:: Written problem ::
Pictures stay out of the copy; set down each line of the listing below exactly.
-- start of Raw data --
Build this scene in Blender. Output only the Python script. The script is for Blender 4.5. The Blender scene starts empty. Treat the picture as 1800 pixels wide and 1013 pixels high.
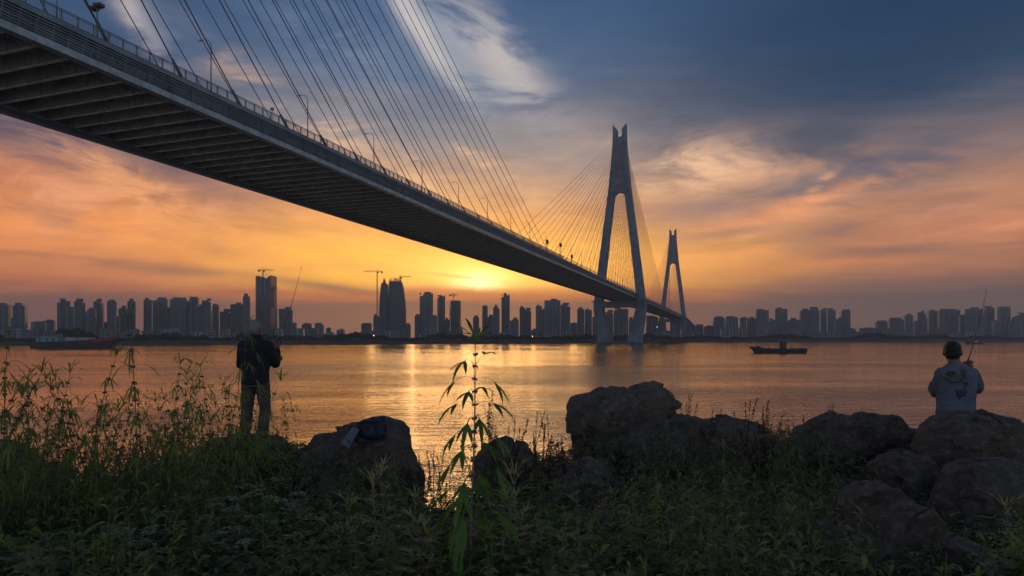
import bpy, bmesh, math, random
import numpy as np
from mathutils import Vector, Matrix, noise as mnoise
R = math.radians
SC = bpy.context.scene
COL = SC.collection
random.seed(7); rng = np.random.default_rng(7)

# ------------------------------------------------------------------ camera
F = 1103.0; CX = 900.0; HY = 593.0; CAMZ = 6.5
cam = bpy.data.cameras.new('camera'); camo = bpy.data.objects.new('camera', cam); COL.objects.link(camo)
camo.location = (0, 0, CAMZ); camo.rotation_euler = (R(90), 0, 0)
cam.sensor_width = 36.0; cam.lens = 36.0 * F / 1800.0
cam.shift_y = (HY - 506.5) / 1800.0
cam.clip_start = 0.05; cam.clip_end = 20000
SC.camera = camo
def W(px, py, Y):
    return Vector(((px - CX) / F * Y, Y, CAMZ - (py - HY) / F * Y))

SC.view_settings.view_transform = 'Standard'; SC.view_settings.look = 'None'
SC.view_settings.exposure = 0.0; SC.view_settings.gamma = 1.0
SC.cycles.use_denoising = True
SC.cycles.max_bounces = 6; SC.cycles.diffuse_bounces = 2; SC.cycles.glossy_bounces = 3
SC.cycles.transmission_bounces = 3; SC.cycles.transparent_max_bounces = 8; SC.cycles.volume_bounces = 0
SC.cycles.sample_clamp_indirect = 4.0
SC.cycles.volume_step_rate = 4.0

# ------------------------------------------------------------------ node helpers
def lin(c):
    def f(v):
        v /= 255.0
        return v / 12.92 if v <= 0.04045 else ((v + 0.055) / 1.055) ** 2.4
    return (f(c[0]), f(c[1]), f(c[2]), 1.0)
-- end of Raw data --
:: Answer to this exercise ::
Build this scene in Blender. Output only the Python script. The script is for Blender 4.5. The Blender scene starts empty. Treat the picture as 1800 pixels wide and 1013 pixels high.
import bpy, bmesh, math, random
import numpy as np
from mathutils import Vector, Matrix, noise as mnoise
R = math.radians
SC = bpy.context.scene
COL = SC.collection
random.seed(7); rng = np.random.default_rng(7)

# ------------------------------------------------------------------ camera
F = 1103.0; CX = 900.0; HY = 593.0; CAMZ = 6.5
cam = bpy.data.cameras.new('camera'); camo = bpy.data.objects.new('camera', cam); COL.objects.link(camo)
camo.location = (0, 0, CAMZ); camo.rotation_euler = (R(90), 0, 0)
cam.sensor_width = 36.0; cam.lens = 36.0 * F / 1800.0
cam.shift_y = (HY - 506.5) / 1800.0
cam.clip_start = 0.05; cam.clip_end = 20000
SC.camera = camo
def W(px, py, Y):
    return Vector(((px - CX) / F * Y, Y, CAMZ - (py - HY) / F * Y))

SC.view_settings.view_transform = 'Standard'; SC.view_settings.look = 'None'
SC.view_settings.exposure = 0.0; SC.view_settings.gamma = 1.0
SC.cycles.use_denoising = True
SC.cycles.max_bounces = 6; SC.cycles.diffuse_bounces = 2; SC.cycles.glossy_bounces = 3
SC.cycles.transmission_bounces = 3; SC.cycles.transparent_max_bounces = 8; SC.cycles.volume_bounces = 0
SC.cycles.sample_clamp_indirect = 4.0
SC.cycles.volume_step_rate = 4.0

# ------------------------------------------------------------------ node helpers
def lin(c):
    def f(v):
        v /= 255.0
        return v / 12.92 if v <= 0.04045 else ((v + 0.055) / 1.055) ** 2.4
    return (f(c[0]), f(c[1]), f(c[2]), 1.0)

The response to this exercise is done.